The game which was to have been played with the Cochituates Saturday, was postponed on account of the rain.

On Saturday the New York's defeated Princeton 7 to 1. Yale won from the Weterbury's with a score of 14 to 8.

In six games with League and Association nines Yale has scored 27 runs to her opponents' 68, and 58 base hits to her opponents' 81.

Holden '88 and L. H. Morgan '89 received injuries in a practice game last week and will be unable to play with the nine for a few days.

The match between the Jamaica plains Gun Club and the Harvard Shooting Club which was to have taken place Saturday, was postponed on account of the rain.

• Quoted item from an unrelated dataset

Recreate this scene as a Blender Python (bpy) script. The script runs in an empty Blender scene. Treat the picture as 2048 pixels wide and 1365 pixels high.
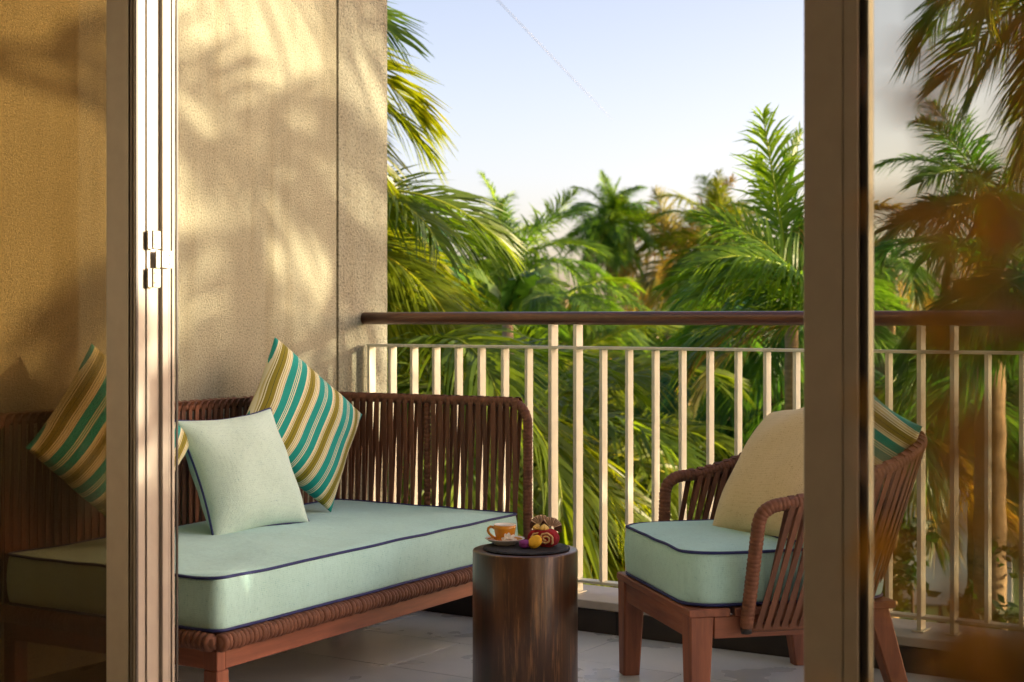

The match between the Shooting Club and the Jamaica Plain Gun Club which was to have been shot last Saturday will come off next Thursday. The teams will consist of seven men, each man to shoot at 20 pigeons.

Edison thinks that ball playing at night is practicable by placing the lights below the surface of the ground and using reflectors. A test will be made at the Staten Island grounds during the coming summer.

At a dinner of the editors of the Yale Literary Magazine, the following was one of the toasts:

Prineton . . . . . . Mr. Corwin "Yea, slimy things did crawl with legs, Upon a slimy sea." Coleridge.

The Yale University crew has been selected and is as follows: Ernest L. Caldwell, 159 pounds; George R. Carter, 168 pounds; Joseph W. Middlebrook, 171 pounds; Fred A. Stevenson, 178 pounds; George W. Wooeruff, 176 pounds; William H. Corbin, 185 pounds: Charles O. Gill, 170 pounds; John Rogers, Jr., captain, 168 pounds; Samuel M. Cross, 164 pounds; Richard M. Hurd, 161 pounds. Little Thompson of '90 will be coxswain.